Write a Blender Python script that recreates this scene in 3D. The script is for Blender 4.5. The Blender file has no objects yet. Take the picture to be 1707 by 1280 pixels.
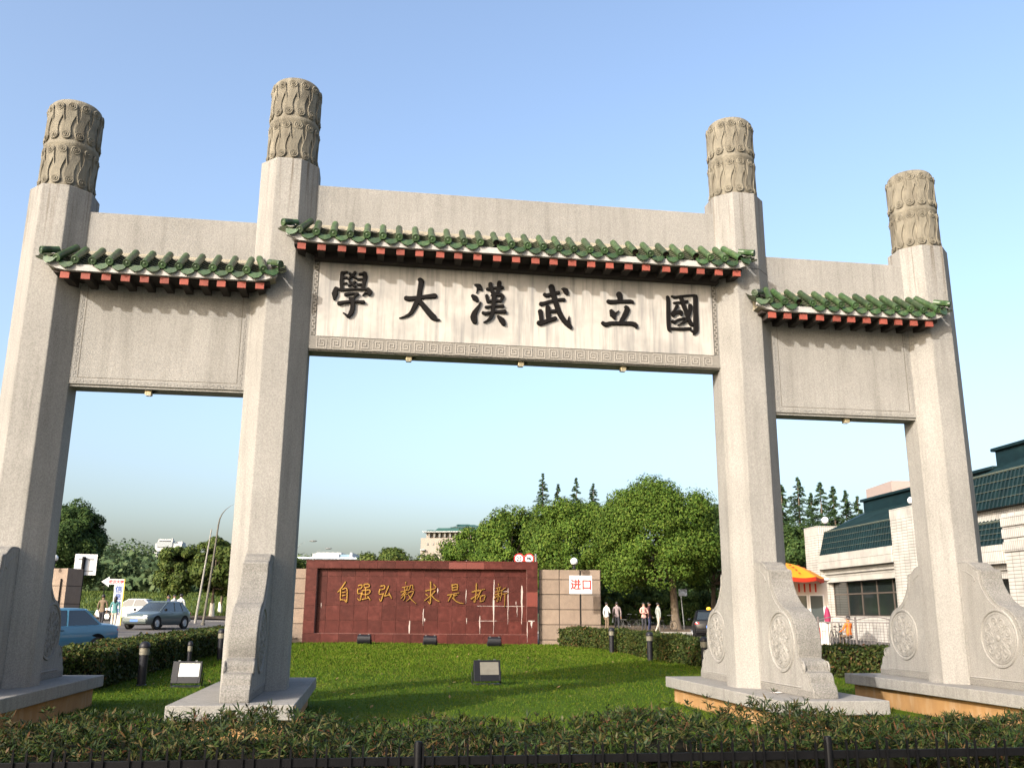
import bpy, bmesh, math, random
import numpy as np
from mathutils import Vector, Matrix
random.seed(7); RNG = np.random.default_rng(7)
S = bpy.context.scene
COL = S.collection
R = math.radians

# ---------------------------------------------------------------- camera
CAM = np.array([-2.3621, -14.9294, 1.1039]); YAW, PITCH, ROLL, FPX = 0.1489, 0.2451, 0.0071, 1530.98
IW, IH = 1707.0, 1280.0
_f = np.array([math.sin(YAW)*math.cos(PITCH), math.cos(YAW)*math.cos(PITCH), math.sin(PITCH)])
_r0 = np.array([math.cos(YAW), -math.sin(YAW), 0.0]); _u0 = np.cross(_r0, _f)
_r = math.cos(ROLL)*_r0 + math.sin(ROLL)*_u0
_u = -math.sin(ROLL)*_r0 + math.cos(ROLL)*_u0
cd = bpy.data.cameras.new('camera'); cam = bpy.data.objects.new('camera', cd); COL.objects.link(cam)
M4 = Matrix.Identity(4)
for i in range(3):
    M4[i][0], M4[i][1], M4[i][2], M4[i][3] = _r[i], _u[i], -_f[i], CAM[i]
cam.matrix_world = M4
cd.sensor_fit = 'HORIZONTAL'; cd.sensor_width = 36.0; cd.lens = FPX/IW*36.0
cd.clip_start = 0.1; cd.clip_end = 6000
S.camera = cam

# ---------------------------------------------------------------- sky, sun, exposure
SUN_AZ, SUN_EL = R(46.5), R(24.0)      # azimuth measured from -Y (towards the viewer's side) to -X (left)
to_sun = Vector((-math.sin(SUN_AZ)*math.cos(SUN_EL), -math.cos(SUN_AZ)*math.cos(SUN_EL), math.sin(SUN_EL)))
W = bpy.data.worlds.new('World'); S.world = W; W.use_nodes = True
wn = W.node_tree; bg = wn.nodes['Background']
sky = wn.nodes.new('ShaderNodeTexSky'); sky.sky_type = 'NISHITA'; sky.sun_disc = False
sky.sun_elevation = SUN_EL
sky.sun_rotation = math.atan2(to_sun.x, to_sun.y)
sky.air_density = 1.0; sky.dust_density = 5.6; sky.ozone_density = 1.5; sky.altitude = 30
wn.links.new(sky.outputs[0], bg.inputs[0]); bg.inputs[1].default_value = 0.15
sl = bpy.data.lights.new('sun', 'SUN'); so = bpy.data.objects.new('sun', sl); COL.objects.link(so)
sl.energy = 2.7; sl.angle = R(0.6); sl.color = (1.0, 0.945, 0.865)
so.rotation_euler = to_sun.to_track_quat('Z', 'Y').to_euler(); so.location = (-30, -30, 30)
S.view_settings.view_transform = 'Standard'; S.view_settings.look = 'None'
S.view_settings.exposure = 1.40; S.view_settings.gamma = 1.0
S.view_settings.use_curve_mapping = False
S.render.engine = 'CYCLES'; S.cycles.max_bounces = 6; S.cycles.diffuse_bounces = 3
S.cycles.transparent_max_bounces = 8; S.cycles.use_denoising = True

# ---------------------------------------------------------------- from picture to place
def ray(x, y): return _r*(x-IW/2)/FPX - _u*(y-IH/2)/FPX + _f
def at(x, y, D): return CAM + D*ray(x, y)
def at_y(x, y, Y): d = ray(x, y); return CAM + (Y-CAM[1])/d[1]*d
def on_plane(x, y, p0, n): d = ray(x, y); return CAM + ((p0-CAM)@n)/(d@n)*d
def sstep(a, b, x):
    t = min(1, max(0, (x-a)/(b-a))); return t*t*(3-2*t)
def g(x, y):
    """height of the ground: level round the gate, rising gently into the grounds"""
    t = min(max(0.0, y-2.0), 120.0)
    return -0.5 + 0.0145*t*(1+0.35*sstep(-6, -14, x))
def gpt(x, D):
    y = 1030.0
    for _ in range(6):
        p = at(x, y, D); y += (p[2]-g(p[0], p[1]))/D*FPX
    p = at(x, y, D); return (float(p[0]), float(p[1]), float(g(p[0], p[1])))

# ---------------------------------------------------------------- materials
MATS = {}
def mat(name, col, rough=0.7, var=0.12, scale=3.0, bump=0.0, bscale=60.0, metal=0.0, spec=0.4, obj_var=0.0,
        col2=None, c2scale=1.0, c2lo=0.45, c2hi=0.65, streak=None, speck=0.0, trans=0.0, island=None, coat=0.0, stain=None):
    if name in MATS: return MATS[name]
    m = bpy.data.materials.new(name); m.use_nodes = True; MATS[name] = m
    nt = m.node_tree; N = nt.nodes; L = nt.links; b = N['Principled BSDF']
    b.inputs['Roughness'].default_value = rough; b.inputs['Metallic'].default_value = metal
    b.inputs['Specular IOR Level'].default_value = spec
    if coat: b.inputs['Coat Weight'].default_value = coat; b.inputs['Coat Roughness'].default_value = 0.08
    geo = N.new('ShaderNodeNewGeometry')
    def noise(sc, det=4, vec=None, rgh=0.6):
        n = N.new('ShaderNodeTexNoise'); n.inputs['Scale'].default_value = sc; n.inputs['Detail'].default_value = det
        n.inputs['Roughness'].default_value = rgh
        L.new(vec if vec is not None else geo.outputs['Position'], n.inputs['Vector']); return n
    def mix(a, bcol, fac, mode='MIX'):
        x = N.new('ShaderNodeMix'); x.data_type = 'RGBA'; x.blend_type = mode
        if isinstance(fac, float): x.inputs[0].default_value = fac
        else: L.new(fac, x.inputs[0])
        for s, i in ((a, 6), (bcol, 7)):
            if isinstance(s, tuple): x.inputs[i].default_value = (*s, 1)
            else: L.new(s, x.inputs[i])
        return x.outputs[2]
    def ramp(src, lo, hi, a=0.0, c=1.0):
        r = N.new('ShaderNodeMapRange'); r.inputs[1].default_value = lo; r.inputs[2].default_value = hi
        r.inputs[3].default_value = a; r.inputs[4].default_value = c; L.new(src, r.inputs[0]); return r.outputs[0]
    if island:
        r = N.new('ShaderNodeValToRGB'); L.new(geo.outputs['Random Per Island'], r.inputs[0])
        els = r.color_ramp.elements
        while len(els) < len(island): els.new(0.5)
        for e, (p, c) in zip(els, island): e.position = p; e.color = (*c, 1)
        out = r.outputs[0]
    else:
        rgb = N.new('ShaderNodeRGB'); rgb.outputs[0].default_value = (*col, 1); out = rgb.outputs[0]
    if col2:
        out = mix(out, col2, ramp(noise(c2scale).outputs[0], c2lo, c2hi))
    if var:
        f = ramp(noise(scale).outputs[0], 0.25, 0.75, 1-var, 1+var)
        hs = N.new('ShaderNodeHueSaturation'); L.new(out, hs.inputs['Color']); L.new(f, hs.inputs['Value']); out = hs.outputs[0]
    if obj_var:
        oi = N.new('ShaderNodeObjectInfo')
        hs = N.new('ShaderNodeHueSaturation'); L.new(out, hs.inputs['Color'])
        L.new(ramp(oi.outputs['Random'], 0, 1, 1-obj_var, 1+obj_var), hs.inputs['Value']); out = hs.outputs[0]
    if streak:
        sc, sx, sz, lo, hi, amt = streak
        mp = N.new('ShaderNodeMapping'); mp.inputs['Scale'].default_value = (sx, sx, sz); L.new(geo.outputs['Position'], mp.inputs[0])
        n = noise(1.0, 5, mp.outputs[0], 0.65)
        out = mix(out, sc, ramp(n.outputs[0], lo, hi, 0, amt))
    if stain:                      # rain runs under the carved caps: long thin runs, fading out downwards
        z0, z1, sc = stain
        mp = N.new('ShaderNodeMapping'); mp.inputs['Scale'].default_value = (14, 14, .35); L.new(geo.outputs['Position'], mp.inputs[0])
        n = noise(1.0, 4, mp.outputs[0], 0.6); sp = N.new('ShaderNodeSeparateXYZ'); L.new(geo.outputs['Position'], sp.inputs[0])
        ml = N.new('ShaderNodeMath'); ml.operation = 'MULTIPLY'; L.new(ramp(n.outputs[0], .53, .68), ml.inputs[0]); L.new(ramp(sp.outputs[2], z0, z1, 0, .85), ml.inputs[1])
        out = mix(out, sc, ml.outputs[0])
    if speck:
        n = noise(55.0, 2); n2 = noise(130.0, 1)
        f = ramp(n.outputs[0], 0.35, 0.65, 1-speck, 1+speck)
        hs = N.new('ShaderNodeHueSaturation'); L.new(out, hs.inputs['Color']); L.new(f, hs.inputs['Value']); out = hs.outputs[0]
    L.new(out, b.inputs['Base Color'])
    if bump:
        bn = N.new('ShaderNodeBump'); bn.inputs['Strength'].default_value = bump; bn.inputs['Distance'].default_value = 0.02
        L.new(noise(bscale, 5).outputs[0], bn.inputs['Height']); L.new(bn.outputs[0], b.inputs['Normal'])
    if trans:
        t = N.new('ShaderNodeBsdfTranslucent'); L.new(out, t.inputs[0])
        ms = N.new('ShaderNodeMixShader'); ms.inputs[0].default_value = trans
        o = N['Material Output']; L.new(b.outputs[0], ms.inputs[1]); L.new(t.outputs[0], ms.inputs[2]); L.new(ms.outputs[0], o.inputs[0])
    return m
def glass_mat(name, col=(0.02, 0.025, 0.03), rough=0.05):
    return mat(name, col, rough=rough, var=0.0, spec=0.8)

STONE = mat('washed_granite', (0.202, 0.194, 0.181), 0.85, 0.13, 0.8, 0.35, 90, speck=0.16, spec=0.15,
            streak=((0.088, 0.083, 0.074), 7.0, 0.5, 0.47, 0.82, 0.50))
PILLAR_LOW = mat('pillar_low_granite', (0.202, 0.194, 0.181), 0.85, 0.13, 0.8, 0.35, 90, speck=0.16, spec=0.15,
            streak=((0.088, 0.083, 0.074), 7.0, 0.5, 0.47, 0.82, 0.50), stain=(6.3, 7.7, (0.075, 0.058, 0.042)))
PILLAR_HIGH = mat('pillar_high_granite', (0.202, 0.194, 0.181), 0.85, 0.13, 0.8, 0.35, 90, speck=0.16, spec=0.15,
            streak=((0.088, 0.083, 0.074), 7.0, 0.5, 0.47, 0.82, 0.50), stain=(7.0, 8.5, (0.075, 0.058, 0.042)))
STONE_DARK = mat('rough_granite', (0.155, 0.148, 0.136), 0.9, 0.16, 3.0, 0.6, 60, speck=0.28, spec=0.2)
CAPSTONE = mat('weathered_capstone', (0.155, 0.140, 0.110), 0.92, 0.22, 5.0, 0.5, 40, spec=0.2,
               streak=((0.060, 0.052, 0.040), 7.0, 0.9, 0.47, 0.72, 0.8))
MARBLE = mat('cream_marble', (0.335, 0.312, 0.284), 0.5, 0.06, 2.0, 0.0, spec=0.35,
             streak=((0.125, 0.125, 0.125), 11.0, 0.7, 0.46, 0.74, 0.85), col2=(0.245, 0.232, 0.215), c2scale=1.3)
PLASTER = mat('cream_plaster', (0.2320, 0.2040, 0.1520), 0.9, 0.12, 4.0, 0.2, 30)
WHITE_EDGE = mat('whitewashed_board', (0.3150, 0.3075, 0.3000), 0.8, 0.15, 6.0)
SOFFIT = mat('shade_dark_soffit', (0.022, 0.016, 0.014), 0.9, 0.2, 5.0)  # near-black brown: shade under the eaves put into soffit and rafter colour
RAFTER = mat('rafter_red_paint', (0.1785, 0.0391, 0.0255), 0.75, 0.2, 8.0, obj_var=0.18)
GLAZE = mat('green_glazed_tile', (0.0215, 0.0470, 0.0150), 0.42, 0.35, 14.0, 0.15, 30, spec=0.5, obj_var=0.35,
            col2=(0.065, 0.09, 0.036), c2scale=9.0, c2lo=0.5, c2hi=0.8)
GLAZE_PAN = mat('mossy_pan_tile', (0.0315, 0.0364, 0.0182), 0.7, 0.4, 12.0, obj_var=0.3)
DARKHOLE = mat('hollow_tile_shade', (0.03, 0.02, 0.015), 0.9, 0.1)  # dark disc colour standing for the shade inside an open tile
INK = mat('black_enamel_lettering', (0.006, 0.005, 0.0045), 0.5, 0.2, 20.0, spec=0.10)
FRET = mat('fret_inlay', (0.2255, 0.2091, 0.1886), 0.85, 0.1, 3.0)
FRETBED = mat('fret_bed_stone', (0.1517, 0.1410, 0.1246), 0.85, 0.12, 3.0, speck=0.1)
OCHRE = mat('ochre_render', (0.2550, 0.1403, 0.0527), 0.9, 0.16, 3.0, 0.3, 40, streak=((0.40, 0.33, 0.24), 4.0, 1.0, 0.5, 0.8, 0.5))
GOLD = mat('gilt_lettering', (0.25, 0.145, 0.040), 0.42, 0.15, 12.0, metal=0.9)
RED_SLAB = mat('red_granite_slab', (0.0477, 0.0109, 0.0084), 0.5, 0.22, 6.0, 0.0, obj_var=0.20, spec=0.12, speck=0.1, col2=(0.066, 0.018, 0.0145), c2scale=3.0, c2lo=0.5, c2hi=0.75)
RED_BRIGHT = mat('new_red_slab', (0.0956, 0.0140, 0.0076), 0.5, 0.12, 6.0, obj_var=0.1)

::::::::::

=== EXERCISE ===
In the data above, please extract the lines from the first one through the line with "R = math.radians", exactly, and keep pictures out.

=== RESULT OF THE TASK ===
Write a Blender Python script that recreates this scene in 3D. The script is for Blender 4.5. The Blender file has no objects yet. Take the picture to be 1707 by 1280 pixels.
import bpy, bmesh, math, random
import numpy as np
from mathutils import Vector, Matrix
random.seed(7); RNG = np.random.default_rng(7)
S = bpy.context.scene
COL = S.collection
R = math.radians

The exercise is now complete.